There’s also been a decrease in individuals being ordered to probation instead of serving prison time. In 2021 and 2022, 656 violent offenders were ordered to probation, and 781 served prison time. In contrast, in 2023 and 2024, 245 were ordered to probation, and 1,723 served prison time.
“More than double the number of violent repeat offenders were held accountable and removed from our communities,” he said. Bates added that under his leadership, prosecutors have been instructed to request enhanced penalties, including five years without the possibility of parole.
When Bates took office, there were around 5,000 to 6,000 “violent offenders running around the city with guns,” Bates said during Wednesday’s budget hearing. Today, he estimates his office has put “almost 2,500 of those individuals in prison.”
“It’s not something we’re proud of in a sense to just, to put people in jail,” he said. “But it’s in a sense that these are the individuals running around, shooting and killing individuals. We’ve targeted the right people to put them in prison.”

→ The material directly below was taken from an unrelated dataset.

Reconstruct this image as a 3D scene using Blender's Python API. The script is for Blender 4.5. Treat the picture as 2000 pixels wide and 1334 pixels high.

Bates added that the reduction in crime is also attributable to “everybody working together.”
Reducing violence
Since the start of GVRS in January 2022 through June 2 of this year, GVRS has provided services to 230 individuals and led to 455 arrests, Scott told The Sun in a statement. He added that GVRS cases are prosecuted by both the state’s attorney’s office and the Maryland attorney general’s office.
Scott said violence reduction efforts “began in September 2022, before he (Bates) took office, and have continued since then. Every gun arrest and related action is a result of my strategy.”
Scott added, “The impact that GVRS has had on reducing violence in Baltimore has been studied, reviewed, and analyzed by some of the most respected experts in the world, who say that its impact cannot be refuted. However, the states attorney is right that a very small group of individuals drives the violence in Baltimore. That is what the problem analysis we conducted for GVRS stated, and those groups are exactly who the strategy is focused on.”
He continued, “My team and I look forward to continued partnership with the States Attorney, Attorney General, our CVI (community violence intervention) Community, Federal Agencies, and most importantly, our community to continue the historic reduction in violence that we are creating together.”
Historic reductions
In a statement on Friday, City Council President Zeke Cohen credited the city’s historic reductions in homicides and violent crime to “the leadership of Mayor Scott, States’ Attorney Bates, and the Baltimore Police Department.”
During Wednesday’s hearing on the state’s attorney’s budget, Cohen said that when Bates took office in 2023, the office was “in turmoil, staffing levels were dangerously low and we were struggling on the crime fight” and that the office now “has been largely rebuilt.”
“The city of Baltimore is winning when it comes to the violent crime fight and your office has played a major role in getting us there,” Cohen told Bates during the hearing. “And we still have a very, very long way to go to becoming the safe city that we all deserve.”